There are two roomba scripts that will consider duplicates. These are detailed in Enable automatic deletion of old, unanswered zero-score questions after a year?. The 9 day script (the one that hits most closed questions) doesn't look at duplicates, nor does the turbo charged deletion script described in Turbocharging the Roomba: solutions for premature deletion.
A duplicate that has a score of 0 or greater, or an answer will remain for at least 30 days.
A duplicate with more than 2 comments, an answer, a non negative score1, or a reasonable number of views2 will stick around forever.
Those notes:
- If the owner is deleted (from some other inactivity script for example, or never joined SO after the question was migrated here), the a question with score of 1 will be deleted.
- The reasonable number of views is 1.5 views/day. If it has 1000 views, it will stick around for 5 years given the other requirements for deletion are also meet.
The duplicate linked: How to dummy-proof invalid input in c++; error output keeps looping? has two or more comments (this keeps the 365 day script away from it), and a score of 0 or more (this keeps the 30 day script away from it). It will never be deleted under the current deletion scripts (unless someone down votes it).
Given the comment requirement for the 365 day script, it does not mater how popular (or unpopular) the duplicate is - it the 365 day script is hands off any post that has two or more comments, and the 30 day script won't touch questions that have a score of 0 or more.
If the question had an answer before it was marked duplicate, neither script would ever look at it.
Note that this says absolutely nothing about 10k+ rep users with delete votes after two days (who could also just down vote it instead...).

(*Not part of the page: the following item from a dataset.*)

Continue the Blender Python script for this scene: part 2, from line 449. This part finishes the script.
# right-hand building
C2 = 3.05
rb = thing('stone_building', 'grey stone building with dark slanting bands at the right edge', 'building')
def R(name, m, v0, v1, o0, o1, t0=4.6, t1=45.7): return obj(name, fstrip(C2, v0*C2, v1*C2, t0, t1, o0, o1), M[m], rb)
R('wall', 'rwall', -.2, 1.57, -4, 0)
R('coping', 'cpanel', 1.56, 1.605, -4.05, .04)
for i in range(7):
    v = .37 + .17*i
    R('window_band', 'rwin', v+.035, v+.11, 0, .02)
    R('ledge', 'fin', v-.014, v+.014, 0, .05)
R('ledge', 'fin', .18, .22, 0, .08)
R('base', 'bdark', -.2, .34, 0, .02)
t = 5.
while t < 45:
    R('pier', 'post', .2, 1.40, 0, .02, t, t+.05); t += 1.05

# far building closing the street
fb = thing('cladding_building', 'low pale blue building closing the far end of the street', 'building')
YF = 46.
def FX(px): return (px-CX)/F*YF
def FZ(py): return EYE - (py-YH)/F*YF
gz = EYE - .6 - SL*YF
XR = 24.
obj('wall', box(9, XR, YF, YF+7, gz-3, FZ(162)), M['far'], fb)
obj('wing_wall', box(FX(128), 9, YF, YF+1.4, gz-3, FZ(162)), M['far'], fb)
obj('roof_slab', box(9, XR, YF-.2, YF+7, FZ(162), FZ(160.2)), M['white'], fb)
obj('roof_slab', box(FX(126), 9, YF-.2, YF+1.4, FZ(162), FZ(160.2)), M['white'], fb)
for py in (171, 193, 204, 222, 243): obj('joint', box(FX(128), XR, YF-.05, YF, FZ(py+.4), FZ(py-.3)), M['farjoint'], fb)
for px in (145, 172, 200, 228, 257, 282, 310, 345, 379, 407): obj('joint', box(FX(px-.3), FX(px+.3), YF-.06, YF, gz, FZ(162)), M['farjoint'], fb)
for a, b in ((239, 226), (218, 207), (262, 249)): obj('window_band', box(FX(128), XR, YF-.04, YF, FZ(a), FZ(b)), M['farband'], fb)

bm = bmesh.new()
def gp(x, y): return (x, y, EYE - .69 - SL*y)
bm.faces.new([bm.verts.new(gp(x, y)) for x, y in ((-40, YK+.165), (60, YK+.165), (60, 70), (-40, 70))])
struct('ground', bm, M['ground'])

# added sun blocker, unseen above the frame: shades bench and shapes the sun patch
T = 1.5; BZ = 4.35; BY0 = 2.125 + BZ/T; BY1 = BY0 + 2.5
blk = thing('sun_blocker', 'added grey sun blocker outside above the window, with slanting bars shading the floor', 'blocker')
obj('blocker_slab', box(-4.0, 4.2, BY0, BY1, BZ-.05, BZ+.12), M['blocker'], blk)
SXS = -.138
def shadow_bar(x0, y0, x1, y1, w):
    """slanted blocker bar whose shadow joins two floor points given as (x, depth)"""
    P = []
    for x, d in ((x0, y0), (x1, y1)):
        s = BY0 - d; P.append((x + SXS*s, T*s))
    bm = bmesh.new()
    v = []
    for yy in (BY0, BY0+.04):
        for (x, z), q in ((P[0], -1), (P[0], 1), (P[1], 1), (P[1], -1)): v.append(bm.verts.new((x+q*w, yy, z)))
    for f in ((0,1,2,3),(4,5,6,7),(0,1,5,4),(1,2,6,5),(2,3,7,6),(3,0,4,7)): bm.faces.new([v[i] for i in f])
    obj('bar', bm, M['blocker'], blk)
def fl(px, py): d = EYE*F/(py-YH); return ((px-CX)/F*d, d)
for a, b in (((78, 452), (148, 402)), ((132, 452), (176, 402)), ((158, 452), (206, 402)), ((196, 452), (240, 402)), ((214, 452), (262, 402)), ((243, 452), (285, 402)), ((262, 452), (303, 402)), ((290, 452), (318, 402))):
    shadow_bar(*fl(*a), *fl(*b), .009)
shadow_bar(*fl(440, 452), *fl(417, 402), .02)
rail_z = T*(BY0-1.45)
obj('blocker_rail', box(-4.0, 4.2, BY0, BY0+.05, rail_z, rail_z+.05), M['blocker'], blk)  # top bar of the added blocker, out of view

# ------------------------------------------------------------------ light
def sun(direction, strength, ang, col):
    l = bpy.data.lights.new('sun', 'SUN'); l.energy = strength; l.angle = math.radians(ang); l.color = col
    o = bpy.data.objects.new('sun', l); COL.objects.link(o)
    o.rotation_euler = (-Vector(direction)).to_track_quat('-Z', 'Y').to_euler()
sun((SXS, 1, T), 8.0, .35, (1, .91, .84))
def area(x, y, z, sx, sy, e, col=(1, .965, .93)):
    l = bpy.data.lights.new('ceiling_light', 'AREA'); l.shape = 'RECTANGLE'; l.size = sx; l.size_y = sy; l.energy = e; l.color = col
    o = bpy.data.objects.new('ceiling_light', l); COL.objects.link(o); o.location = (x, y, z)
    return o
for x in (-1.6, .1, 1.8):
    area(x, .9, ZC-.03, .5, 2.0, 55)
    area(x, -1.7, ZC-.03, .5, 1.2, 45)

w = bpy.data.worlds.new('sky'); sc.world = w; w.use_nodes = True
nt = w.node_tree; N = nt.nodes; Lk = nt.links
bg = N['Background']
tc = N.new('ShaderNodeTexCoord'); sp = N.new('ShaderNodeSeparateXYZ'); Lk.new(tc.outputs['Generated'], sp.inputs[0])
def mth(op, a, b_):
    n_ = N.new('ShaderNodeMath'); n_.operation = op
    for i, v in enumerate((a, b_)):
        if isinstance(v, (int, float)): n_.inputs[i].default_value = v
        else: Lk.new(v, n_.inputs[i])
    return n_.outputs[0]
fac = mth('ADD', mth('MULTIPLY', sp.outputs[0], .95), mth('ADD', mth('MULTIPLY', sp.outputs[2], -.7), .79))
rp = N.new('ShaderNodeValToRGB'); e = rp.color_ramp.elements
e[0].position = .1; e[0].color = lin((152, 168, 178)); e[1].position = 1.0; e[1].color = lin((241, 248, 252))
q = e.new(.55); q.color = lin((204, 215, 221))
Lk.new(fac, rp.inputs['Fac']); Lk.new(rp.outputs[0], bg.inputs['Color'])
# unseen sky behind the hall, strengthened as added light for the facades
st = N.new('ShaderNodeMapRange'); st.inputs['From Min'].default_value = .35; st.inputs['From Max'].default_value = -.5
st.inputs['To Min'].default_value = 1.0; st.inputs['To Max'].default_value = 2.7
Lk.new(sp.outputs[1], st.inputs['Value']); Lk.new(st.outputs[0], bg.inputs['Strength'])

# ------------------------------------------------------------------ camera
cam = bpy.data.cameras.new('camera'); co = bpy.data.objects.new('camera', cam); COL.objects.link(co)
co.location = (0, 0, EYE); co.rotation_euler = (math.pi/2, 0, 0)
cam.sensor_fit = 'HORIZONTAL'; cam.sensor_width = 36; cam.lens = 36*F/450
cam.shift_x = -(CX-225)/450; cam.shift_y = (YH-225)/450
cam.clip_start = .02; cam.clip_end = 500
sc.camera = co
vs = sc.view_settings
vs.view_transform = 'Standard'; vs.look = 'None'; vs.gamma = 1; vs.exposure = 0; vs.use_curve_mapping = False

Given that this is indeed a signpost to another low visibility question, I doubt they would poke at it.... they're much more likely to be interested in deleting some of the poorly asked ~650 dups of the canonical NPE question that are still sticking around (many with FGITW answers).
Some duplicate questions may eventually be deleted, but often they are left as a signpost pointing people towards the canonical answer to that question.
So I guess its pretty much a entry point for search leading to an answer.